Which lines contain the word "scene"? Return each of them as written.
━━━
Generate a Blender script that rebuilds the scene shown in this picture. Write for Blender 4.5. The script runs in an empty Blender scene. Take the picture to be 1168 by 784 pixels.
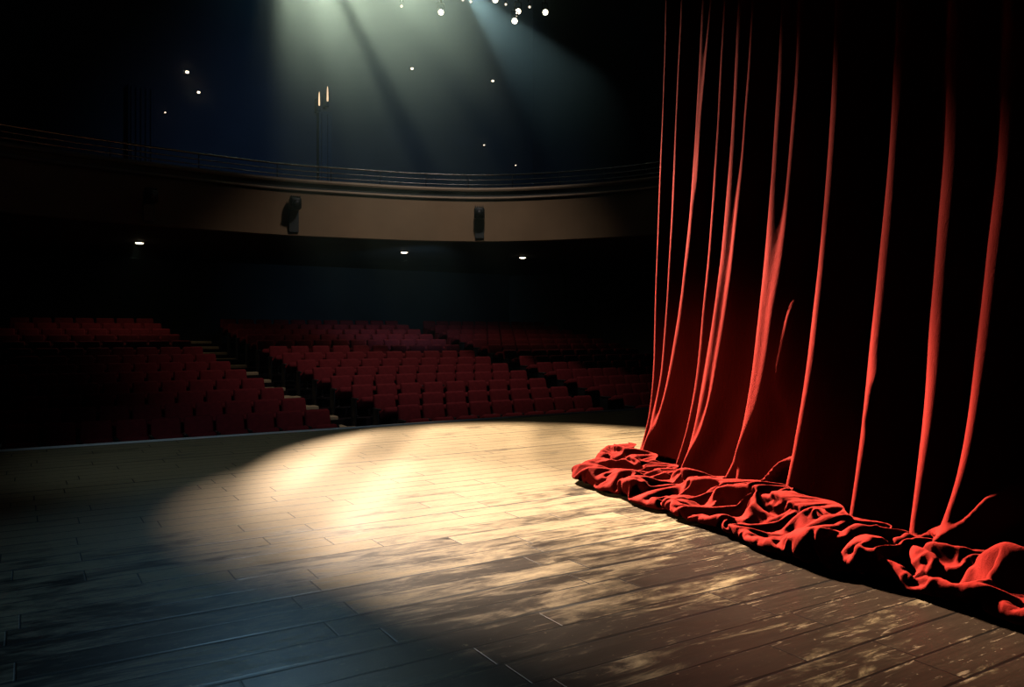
import bpy, bmesh, math, random
import numpy as np
from mathutils import Vector, Matrix, noise

random.seed(7)
SC = bpy.context.scene
COL = SC.collection
PI = math.pi

HAZE = .034
HZ0, HZ1 = 5.0, 12.5
HAZE_COL = (.52, .86, .84)
WORLD_COL = (.0008, .0014, .0026)
EXPO = 0
# ------------------------------------------------------------------ camera
# world: x runs along the stage edge, y towards the house, z up; z = 0 is the stage floor
FPX = 901.0
YAW = math.atan2(554, 901)
CAM = Vector((0, 0, 1.5))
FW = Vector((math.sin(YAW), math.cos(YAW), 0))
RT = Vector((math.cos(YAW), -math.sin(YAW), 0))
cd = bpy.data.cameras.new('camera'); cd.lens = FPX / 1168 * 36; cd.sensor_width = 36
cd.shift_y = -12 / 1168; cd.clip_end = 200
cam = bpy.data.objects.new('camera', cd); COL.objects.link(cam)
cam.location = CAM; cam.rotation_euler = (PI / 2, 0, -YAW); SC.camera = cam

def ray(u, y):
    return FW + RT * ((u - 584) / FPX) + Vector((0, 0, (380 - y) / FPX))

def at_depth(u, y, d):
    return CAM + ray(u, y) * d

# ------------------------------------------------------------------ materials
def new_mat(name):
    m = bpy.data.materials.new(name); m.use_nodes = True
    nt = m.node_tree; b = nt.nodes['Principled BSDF']
    return m, nt, b

def N(nt, t, **kw):
    n = nt.nodes.new(t)
    for k, v in kw.items():
        setattr(n, k, v)
    return n

def L(nt, a, b): nt.links.new(a, b)

def math_node(nt, op, a, b=None, c=None, clamp=False):
    n = N(nt, 'ShaderNodeMath', operation=op); n.use_clamp = clamp
    for i, v in enumerate((a, b, c)):
        if v is None: continue
        if isinstance(v, (int, float)): n.inputs[i].default_value = v
        else: L(nt, v, n.inputs[i])
    return n.outputs[0]

def mixc(nt, f, a, b):
    n = N(nt, 'ShaderNodeMix', data_type='RGBA')
    if isinstance(f, (int, float)): n.inputs[0].default_value = f
    else: L(nt, f, n.inputs[0])
    for i, v in ((6, a), (7, b)):
        if isinstance(v, tuple): n.inputs[i].default_value = v + (1,)
        else: L(nt, v, n.inputs[i])
    return n.outputs[2]

def ramp(nt, x, lo, hi, smooth=True):
    n = N(nt, 'ShaderNodeMapRange'); n.interpolation_type = 'SMOOTHSTEP' if smooth else 'LINEAR'
    n.inputs[1].default_value = lo; n.inputs[2].default_value = hi
    L(nt, x, n.inputs[0]); return n.outputs[0]

def nse(nt, vec, scale, detail=3, rough=.5, dist=0):
    n = N(nt, 'ShaderNodeTexNoise'); n.inputs['Scale'].default_value = scale
    n.inputs['Detail'].default_value = detail; n.inputs['Roughness'].default_value = rough
    n.inputs['Distortion'].default_value = dist
    L(nt, vec, n.inputs['Vector']); return n.outputs['Fac']

def mapped(nt, vec, sx, sy, sz, off=(0, 0, 0)):
    n = N(nt, 'ShaderNodeMapping'); n.inputs['Scale'].default_value = (sx, sy, sz)
    n.inputs['Location'].default_value = off
    L(nt, vec, n.inputs['Vector']); return n.outputs['Vector']

def bump(nt, b, h, strength, dist=.01):
    n = N(nt, 'ShaderNodeBump'); n.inputs['Strength'].default_value = strength
    n.inputs['Distance'].default_value = dist
    L(nt, h, n.inputs['Height']); L(nt, n.outputs[0], b.inputs['Normal'])

def plain(name, col, rough=.6, metal=0, var=.15, scale=6, bmp=.1, spec=.4):
    m, nt, b = new_mat(name)
    tc = N(nt, 'ShaderNodeTexCoord').outputs['Object']
    f = nse(nt, tc, scale, 4)
    c2 = tuple(min(1, c * (1 + 2 * var)) for c in col); c1 = tuple(c * (1 - var) for c in col)
    L(nt, mixc(nt, f, c1, c2), b.inputs['Base Color'])
    b.inputs['Roughness'].default_value = rough; b.inputs['Metallic'].default_value = metal
    b.inputs['Specular IOR Level'].default_value = spec
    if bmp: bump(nt, b, f, bmp)
    return m

def glow(name, col, strength):
    m, nt, b = new_mat(name)
    b.inputs['Base Color'].default_value = (.8, .8, .8, 1)
    b.inputs['Emission Color'].default_value = col + (1,)
    b.inputs['Emission Strength'].default_value = strength
    return m

def mat_velvet():
    m, nt, b = new_mat('red_velvet')
    tc = N(nt, 'ShaderNodeTexCoord').outputs['Object']
    f = nse(nt, mapped(nt, tc, 1, 1, .35), 3.2, 4, .6)
    L(nt, mixc(nt, f, VELVET_A, VELVET_B), b.inputs['Base Color'])
    b.inputs['Roughness'].default_value = .85
    b.inputs['Specular IOR Level'].default_value = .05
    b.inputs['Sheen Weight'].default_value = .055
    b.inputs['Sheen Roughness'].default_value = .45
    b.inputs['Sheen Tint'].default_value = (1, .40, .30, 1)
    g = nse(nt, tc, 210, 2, .6)
    g2 = nse(nt, mapped(nt, tc, 1, 1, .4), 24, 5, .68, .6)
    h = math_node(nt, 'ADD', math_node(nt, 'MULTIPLY', g, .35), g2)
    bump(nt, b, h, .55, .010)
    return m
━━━
Exercise output ▸
Generate a Blender script that rebuilds the scene shown in this picture. Write for Blender 4.5. The script runs in an empty Blender scene. Take the picture to be 1168 by 784 pixels.
SC = bpy.context.scene